The Venice Beach plan had a few things that helped it work. Mike Bonin, the councilman whose district includes Venice, and Va Lecia Adams Kellum, the chief executive of St. Joseph Center, divided the boardwalk into five zones and took roughly one week per zone to systematically get people housed. According to Bonin, Adams Kellum and other city officials, everyone involved in this effort was on the same page. Mayor Eric Garcetti was briefed daily. There was a weekly meeting with Bonin, Adams Kellum, Garcetti, his homelessness leadership team and officials from the Bureau of Sanitation, the Department of Recreation and Parks and the L.A. Police Department. Between meetings, “we would all text each other,” said Adams Kellum. “I’ve never been part of anything like it.”

Another big thing going for this effort: Bonin had secured $5 million in funding for services and rental vouchers for some 200 people. And that’s just the first phase. Now St. Joseph Center is working to find permanent housing for the individuals who were just moved.

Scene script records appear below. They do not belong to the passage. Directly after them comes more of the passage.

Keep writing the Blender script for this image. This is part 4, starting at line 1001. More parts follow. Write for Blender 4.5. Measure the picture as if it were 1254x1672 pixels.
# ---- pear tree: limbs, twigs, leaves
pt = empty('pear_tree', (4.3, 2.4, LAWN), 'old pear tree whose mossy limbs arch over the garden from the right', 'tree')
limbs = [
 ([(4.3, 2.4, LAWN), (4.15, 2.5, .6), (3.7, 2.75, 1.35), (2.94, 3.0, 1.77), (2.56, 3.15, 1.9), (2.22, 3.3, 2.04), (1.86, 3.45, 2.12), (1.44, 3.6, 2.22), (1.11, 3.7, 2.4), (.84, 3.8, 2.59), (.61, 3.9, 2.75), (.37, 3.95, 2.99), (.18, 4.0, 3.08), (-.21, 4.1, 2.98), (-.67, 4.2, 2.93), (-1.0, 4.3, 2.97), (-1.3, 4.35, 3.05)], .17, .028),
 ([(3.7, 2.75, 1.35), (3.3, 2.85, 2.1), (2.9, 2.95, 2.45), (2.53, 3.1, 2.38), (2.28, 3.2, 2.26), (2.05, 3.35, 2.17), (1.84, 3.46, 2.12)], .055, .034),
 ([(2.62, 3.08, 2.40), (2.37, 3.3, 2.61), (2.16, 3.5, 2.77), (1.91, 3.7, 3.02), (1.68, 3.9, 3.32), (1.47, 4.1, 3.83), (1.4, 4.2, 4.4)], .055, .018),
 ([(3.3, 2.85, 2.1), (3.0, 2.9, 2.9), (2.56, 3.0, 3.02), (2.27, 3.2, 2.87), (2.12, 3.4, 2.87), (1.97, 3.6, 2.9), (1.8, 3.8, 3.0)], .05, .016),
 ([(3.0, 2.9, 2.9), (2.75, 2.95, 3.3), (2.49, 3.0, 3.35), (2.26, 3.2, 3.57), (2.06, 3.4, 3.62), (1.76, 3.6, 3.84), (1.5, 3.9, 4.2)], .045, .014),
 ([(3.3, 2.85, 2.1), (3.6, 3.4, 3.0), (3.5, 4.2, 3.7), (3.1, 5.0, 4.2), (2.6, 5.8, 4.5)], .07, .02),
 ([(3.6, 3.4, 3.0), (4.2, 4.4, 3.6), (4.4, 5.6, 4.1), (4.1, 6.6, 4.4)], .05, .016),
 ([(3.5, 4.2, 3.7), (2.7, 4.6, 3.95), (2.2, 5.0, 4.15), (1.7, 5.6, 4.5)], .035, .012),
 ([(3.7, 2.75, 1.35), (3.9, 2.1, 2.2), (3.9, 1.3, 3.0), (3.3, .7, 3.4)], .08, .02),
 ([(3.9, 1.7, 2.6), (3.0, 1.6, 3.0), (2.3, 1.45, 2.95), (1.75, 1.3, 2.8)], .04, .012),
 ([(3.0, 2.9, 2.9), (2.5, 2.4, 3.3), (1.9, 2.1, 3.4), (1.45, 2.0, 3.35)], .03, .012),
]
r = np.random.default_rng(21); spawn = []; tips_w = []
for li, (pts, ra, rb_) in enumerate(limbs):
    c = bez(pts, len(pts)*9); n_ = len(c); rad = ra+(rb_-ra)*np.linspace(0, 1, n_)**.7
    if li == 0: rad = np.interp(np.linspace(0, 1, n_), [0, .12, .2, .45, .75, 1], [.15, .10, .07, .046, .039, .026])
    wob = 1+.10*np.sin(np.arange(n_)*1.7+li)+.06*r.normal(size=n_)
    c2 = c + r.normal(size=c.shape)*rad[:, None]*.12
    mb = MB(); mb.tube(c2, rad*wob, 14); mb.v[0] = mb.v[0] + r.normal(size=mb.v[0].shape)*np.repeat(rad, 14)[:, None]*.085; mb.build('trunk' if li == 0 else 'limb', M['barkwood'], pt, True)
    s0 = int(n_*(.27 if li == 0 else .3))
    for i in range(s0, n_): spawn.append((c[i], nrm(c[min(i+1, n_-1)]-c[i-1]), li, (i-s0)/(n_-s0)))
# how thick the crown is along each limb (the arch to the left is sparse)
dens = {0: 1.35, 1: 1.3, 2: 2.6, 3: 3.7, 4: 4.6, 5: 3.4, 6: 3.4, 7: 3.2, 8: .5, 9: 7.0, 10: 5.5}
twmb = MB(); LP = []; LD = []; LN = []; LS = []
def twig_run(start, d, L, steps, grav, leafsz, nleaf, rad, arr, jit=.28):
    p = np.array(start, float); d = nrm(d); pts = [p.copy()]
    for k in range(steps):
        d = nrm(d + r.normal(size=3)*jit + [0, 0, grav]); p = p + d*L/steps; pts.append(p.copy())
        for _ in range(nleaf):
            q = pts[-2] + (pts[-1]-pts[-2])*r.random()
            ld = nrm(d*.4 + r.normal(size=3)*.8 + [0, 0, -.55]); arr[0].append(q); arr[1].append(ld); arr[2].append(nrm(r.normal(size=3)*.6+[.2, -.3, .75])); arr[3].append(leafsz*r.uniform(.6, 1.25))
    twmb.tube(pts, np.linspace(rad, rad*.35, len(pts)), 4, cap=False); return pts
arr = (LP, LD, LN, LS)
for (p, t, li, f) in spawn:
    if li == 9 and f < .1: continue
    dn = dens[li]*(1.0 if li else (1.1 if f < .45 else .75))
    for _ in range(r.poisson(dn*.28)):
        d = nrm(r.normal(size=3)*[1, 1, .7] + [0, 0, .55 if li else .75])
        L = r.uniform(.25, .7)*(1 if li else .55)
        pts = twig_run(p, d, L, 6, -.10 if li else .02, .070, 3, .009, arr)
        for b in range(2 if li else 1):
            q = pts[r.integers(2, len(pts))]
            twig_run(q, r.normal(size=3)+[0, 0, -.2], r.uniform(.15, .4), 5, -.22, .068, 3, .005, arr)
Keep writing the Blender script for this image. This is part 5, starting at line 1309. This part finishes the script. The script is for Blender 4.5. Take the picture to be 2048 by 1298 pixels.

In the aftermath, new tents have popped up on the beach. There were nearly a dozen on Wednesday. However, outreach workers from St. Joseph Center will continue to work at the beach. And now the police will be enforcing the curfews there and the ordinance against camping.

Echo Park Lake has a fence around it and an entrance that gets locked at night. You can’t fence and lock Venice Beach. For the time being, the city will see if enforcement works.


Not every sidewalk encampment in the city requires this kind of urgent effort. And the grim reality is that the city doesn’t have enough housing — interim or permanent — to get thousands of people into housing quickly. Let’s face it, the city went on a housing spree to get homeless people out of Echo Park and Venice Beach. That’s not wrong. That’s fantastic.

If anything, the tentative success of these efforts should encourage city officials to redouble their efforts to find housing. Councilmember Mark Ridley-Thomas introduced a motion last week to direct city officials to find funding for more housing subsidies for homeless individuals. That’s a start.